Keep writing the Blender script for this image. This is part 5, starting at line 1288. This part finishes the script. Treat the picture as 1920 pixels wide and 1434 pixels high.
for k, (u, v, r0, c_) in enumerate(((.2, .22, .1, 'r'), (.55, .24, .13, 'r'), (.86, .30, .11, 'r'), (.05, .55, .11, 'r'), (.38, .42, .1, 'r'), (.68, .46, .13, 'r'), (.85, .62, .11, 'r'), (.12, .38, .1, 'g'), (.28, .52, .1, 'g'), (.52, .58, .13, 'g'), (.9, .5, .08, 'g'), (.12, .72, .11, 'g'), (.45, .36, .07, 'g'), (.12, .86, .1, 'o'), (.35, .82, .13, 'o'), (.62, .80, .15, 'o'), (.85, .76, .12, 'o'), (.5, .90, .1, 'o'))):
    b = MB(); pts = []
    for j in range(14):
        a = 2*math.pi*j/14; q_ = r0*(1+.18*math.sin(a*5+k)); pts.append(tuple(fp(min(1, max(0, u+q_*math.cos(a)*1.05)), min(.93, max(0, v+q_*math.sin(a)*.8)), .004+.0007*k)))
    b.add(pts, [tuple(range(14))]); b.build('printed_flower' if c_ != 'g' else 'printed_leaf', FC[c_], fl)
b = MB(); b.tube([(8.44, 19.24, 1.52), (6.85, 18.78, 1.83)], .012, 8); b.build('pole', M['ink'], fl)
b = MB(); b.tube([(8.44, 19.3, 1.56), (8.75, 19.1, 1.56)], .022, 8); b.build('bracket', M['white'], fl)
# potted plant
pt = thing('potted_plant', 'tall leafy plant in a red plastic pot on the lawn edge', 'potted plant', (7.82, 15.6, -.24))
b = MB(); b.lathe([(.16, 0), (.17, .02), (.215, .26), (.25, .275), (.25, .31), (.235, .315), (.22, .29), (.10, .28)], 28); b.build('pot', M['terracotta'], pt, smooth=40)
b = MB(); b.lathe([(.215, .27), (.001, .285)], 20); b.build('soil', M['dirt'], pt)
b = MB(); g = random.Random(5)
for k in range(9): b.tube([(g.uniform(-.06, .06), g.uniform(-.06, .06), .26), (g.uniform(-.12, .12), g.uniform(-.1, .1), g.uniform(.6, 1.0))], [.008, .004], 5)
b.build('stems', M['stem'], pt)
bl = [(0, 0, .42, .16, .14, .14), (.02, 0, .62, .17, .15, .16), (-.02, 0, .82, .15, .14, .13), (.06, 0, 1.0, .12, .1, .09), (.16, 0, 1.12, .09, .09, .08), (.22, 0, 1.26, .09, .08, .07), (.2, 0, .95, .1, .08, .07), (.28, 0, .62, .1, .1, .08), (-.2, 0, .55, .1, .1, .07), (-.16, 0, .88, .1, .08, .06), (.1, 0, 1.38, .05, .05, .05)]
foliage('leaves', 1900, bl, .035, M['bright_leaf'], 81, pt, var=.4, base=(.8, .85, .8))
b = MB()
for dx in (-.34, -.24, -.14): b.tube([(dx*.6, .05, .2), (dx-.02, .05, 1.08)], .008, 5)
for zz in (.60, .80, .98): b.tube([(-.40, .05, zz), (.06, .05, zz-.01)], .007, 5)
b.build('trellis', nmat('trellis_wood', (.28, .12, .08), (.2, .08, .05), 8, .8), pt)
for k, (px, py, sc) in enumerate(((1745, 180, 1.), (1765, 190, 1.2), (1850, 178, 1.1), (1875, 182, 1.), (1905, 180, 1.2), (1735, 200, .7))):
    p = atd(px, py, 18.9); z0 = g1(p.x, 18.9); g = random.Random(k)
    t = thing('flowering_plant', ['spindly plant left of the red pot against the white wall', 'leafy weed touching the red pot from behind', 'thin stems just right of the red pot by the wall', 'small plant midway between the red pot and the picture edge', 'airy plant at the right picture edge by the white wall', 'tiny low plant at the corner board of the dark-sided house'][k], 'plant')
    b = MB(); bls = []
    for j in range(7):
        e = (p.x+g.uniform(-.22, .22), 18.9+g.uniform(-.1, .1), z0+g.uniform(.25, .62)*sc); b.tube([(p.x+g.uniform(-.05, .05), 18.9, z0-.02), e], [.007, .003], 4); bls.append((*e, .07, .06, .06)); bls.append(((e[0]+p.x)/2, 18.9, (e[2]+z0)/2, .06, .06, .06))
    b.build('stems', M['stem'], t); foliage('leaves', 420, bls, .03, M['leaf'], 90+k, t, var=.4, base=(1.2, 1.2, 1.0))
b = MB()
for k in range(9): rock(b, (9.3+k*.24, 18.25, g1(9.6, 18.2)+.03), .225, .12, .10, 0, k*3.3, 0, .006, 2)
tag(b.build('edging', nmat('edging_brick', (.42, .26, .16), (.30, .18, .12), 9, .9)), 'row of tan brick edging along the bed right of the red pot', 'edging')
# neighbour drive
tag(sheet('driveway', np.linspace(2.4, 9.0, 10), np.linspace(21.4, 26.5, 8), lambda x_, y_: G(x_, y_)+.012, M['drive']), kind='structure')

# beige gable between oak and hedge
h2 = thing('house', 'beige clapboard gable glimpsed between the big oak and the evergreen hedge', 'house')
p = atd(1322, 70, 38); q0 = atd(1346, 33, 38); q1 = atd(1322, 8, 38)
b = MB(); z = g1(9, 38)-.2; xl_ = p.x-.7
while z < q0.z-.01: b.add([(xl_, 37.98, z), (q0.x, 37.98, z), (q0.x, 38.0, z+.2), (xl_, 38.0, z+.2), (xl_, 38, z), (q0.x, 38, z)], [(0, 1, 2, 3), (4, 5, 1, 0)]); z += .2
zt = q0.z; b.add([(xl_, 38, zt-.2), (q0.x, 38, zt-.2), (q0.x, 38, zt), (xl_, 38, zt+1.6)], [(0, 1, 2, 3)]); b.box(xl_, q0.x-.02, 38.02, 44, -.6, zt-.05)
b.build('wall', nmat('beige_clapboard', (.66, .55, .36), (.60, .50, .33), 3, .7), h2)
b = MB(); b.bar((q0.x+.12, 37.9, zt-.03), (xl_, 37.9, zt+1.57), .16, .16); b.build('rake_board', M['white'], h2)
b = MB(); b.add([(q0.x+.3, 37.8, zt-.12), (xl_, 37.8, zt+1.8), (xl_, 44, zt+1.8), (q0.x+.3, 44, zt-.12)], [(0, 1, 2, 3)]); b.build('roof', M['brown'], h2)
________
_What is required_:
Give the listing above again, word for word.

_Answer to this task_:
Keep writing the Blender script for this image. This is part 5, starting at line 1288. This part finishes the script. Treat the picture as 1920 pixels wide and 1434 pixels high.
for k, (u, v, r0, c_) in enumerate(((.2, .22, .1, 'r'), (.55, .24, .13, 'r'), (.86, .30, .11, 'r'), (.05, .55, .11, 'r'), (.38, .42, .1, 'r'), (.68, .46, .13, 'r'), (.85, .62, .11, 'r'), (.12, .38, .1, 'g'), (.28, .52, .1, 'g'), (.52, .58, .13, 'g'), (.9, .5, .08, 'g'), (.12, .72, .11, 'g'), (.45, .36, .07, 'g'), (.12, .86, .1, 'o'), (.35, .82, .13, 'o'), (.62, .80, .15, 'o'), (.85, .76, .12, 'o'), (.5, .90, .1, 'o'))):
    b = MB(); pts = []
    for j in range(14):
        a = 2*math.pi*j/14; q_ = r0*(1+.18*math.sin(a*5+k)); pts.append(tuple(fp(min(1, max(0, u+q_*math.cos(a)*1.05)), min(.93, max(0, v+q_*math.sin(a)*.8)), .004+.0007*k)))
    b.add(pts, [tuple(range(14))]); b.build('printed_flower' if c_ != 'g' else 'printed_leaf', FC[c_], fl)
b = MB(); b.tube([(8.44, 19.24, 1.52), (6.85, 18.78, 1.83)], .012, 8); b.build('pole', M['ink'], fl)
b = MB(); b.tube([(8.44, 19.3, 1.56), (8.75, 19.1, 1.56)], .022, 8); b.build('bracket', M['white'], fl)
# potted plant
pt = thing('potted_plant', 'tall leafy plant in a red plastic pot on the lawn edge', 'potted plant', (7.82, 15.6, -.24))
b = MB(); b.lathe([(.16, 0), (.17, .02), (.215, .26), (.25, .275), (.25, .31), (.235, .315), (.22, .29), (.10, .28)], 28); b.build('pot', M['terracotta'], pt, smooth=40)
b = MB(); b.lathe([(.215, .27), (.001, .285)], 20); b.build('soil', M['dirt'], pt)
b = MB(); g = random.Random(5)
for k in range(9): b.tube([(g.uniform(-.06, .06), g.uniform(-.06, .06), .26), (g.uniform(-.12, .12), g.uniform(-.1, .1), g.uniform(.6, 1.0))], [.008, .004], 5)
b.build('stems', M['stem'], pt)
bl = [(0, 0, .42, .16, .14, .14), (.02, 0, .62, .17, .15, .16), (-.02, 0, .82, .15, .14, .13), (.06, 0, 1.0, .12, .1, .09), (.16, 0, 1.12, .09, .09, .08), (.22, 0, 1.26, .09, .08, .07), (.2, 0, .95, .1, .08, .07), (.28, 0, .62, .1, .1, .08), (-.2, 0, .55, .1, .1, .07), (-.16, 0, .88, .1, .08, .06), (.1, 0, 1.38, .05, .05, .05)]
foliage('leaves', 1900, bl, .035, M['bright_leaf'], 81, pt, var=.4, base=(.8, .85, .8))
b = MB()
for dx in (-.34, -.24, -.14): b.tube([(dx*.6, .05, .2), (dx-.02, .05, 1.08)], .008, 5)
for zz in (.60, .80, .98): b.tube([(-.40, .05, zz), (.06, .05, zz-.01)], .007, 5)
b.build('trellis', nmat('trellis_wood', (.28, .12, .08), (.2, .08, .05), 8, .8), pt)
for k, (px, py, sc) in enumerate(((1745, 180, 1.), (1765, 190, 1.2), (1850, 178, 1.1), (1875, 182, 1.), (1905, 180, 1.2), (1735, 200, .7))):
    p = atd(px, py, 18.9); z0 = g1(p.x, 18.9); g = random.Random(k)
    t = thing('flowering_plant', ['spindly plant left of the red pot against the white wall', 'leafy weed touching the red pot from behind', 'thin stems just right of the red pot by the wall', 'small plant midway between the red pot and the picture edge', 'airy plant at the right picture edge by the white wall', 'tiny low plant at the corner board of the dark-sided house'][k], 'plant')
    b = MB(); bls = []
    for j in range(7):
        e = (p.x+g.uniform(-.22, .22), 18.9+g.uniform(-.1, .1), z0+g.uniform(.25, .62)*sc); b.tube([(p.x+g.uniform(-.05, .05), 18.9, z0-.02), e], [.007, .003], 4); bls.append((*e, .07, .06, .06)); bls.append(((e[0]+p.x)/2, 18.9, (e[2]+z0)/2, .06, .06, .06))
    b.build('stems', M['stem'], t); foliage('leaves', 420, bls, .03, M['leaf'], 90+k, t, var=.4, base=(1.2, 1.2, 1.0))
b = MB()
for k in range(9): rock(b, (9.3+k*.24, 18.25, g1(9.6, 18.2)+.03), .225, .12, .10, 0, k*3.3, 0, .006, 2)
tag(b.build('edging', nmat('edging_brick', (.42, .26, .16), (.30, .18, .12), 9, .9)), 'row of tan brick edging along the bed right of the red pot', 'edging')
# neighbour drive
tag(sheet('driveway', np.linspace(2.4, 9.0, 10), np.linspace(21.4, 26.5, 8), lambda x_, y_: G(x_, y_)+.012, M['drive']), kind='structure')

# beige gable between oak and hedge
h2 = thing('house', 'beige clapboard gable glimpsed between the big oak and the evergreen hedge', 'house')
p = atd(1322, 70, 38); q0 = atd(1346, 33, 38); q1 = atd(1322, 8, 38)
b = MB(); z = g1(9, 38)-.2; xl_ = p.x-.7
while z < q0.z-.01: b.add([(xl_, 37.98, z), (q0.x, 37.98, z), (q0.x, 38.0, z+.2), (xl_, 38.0, z+.2), (xl_, 38, z), (q0.x, 38, z)], [(0, 1, 2, 3), (4, 5, 1, 0)]); z += .2
zt = q0.z; b.add([(xl_, 38, zt-.2), (q0.x, 38, zt-.2), (q0.x, 38, zt), (xl_, 38, zt+1.6)], [(0, 1, 2, 3)]); b.box(xl_, q0.x-.02, 38.02, 44, -.6, zt-.05)
b.build('wall', nmat('beige_clapboard', (.66, .55, .36), (.60, .50, .33), 3, .7), h2)
b = MB(); b.bar((q0.x+.12, 37.9, zt-.03), (xl_, 37.9, zt+1.57), .16, .16); b.build('rake_board', M['white'], h2)
b = MB(); b.add([(q0.x+.3, 37.8, zt-.12), (xl_, 37.8, zt+1.8), (xl_, 44, zt+1.8), (q0.x+.3, 44, zt-.12)], [(0, 1, 2, 3)]); b.build('roof', M['brown'], h2)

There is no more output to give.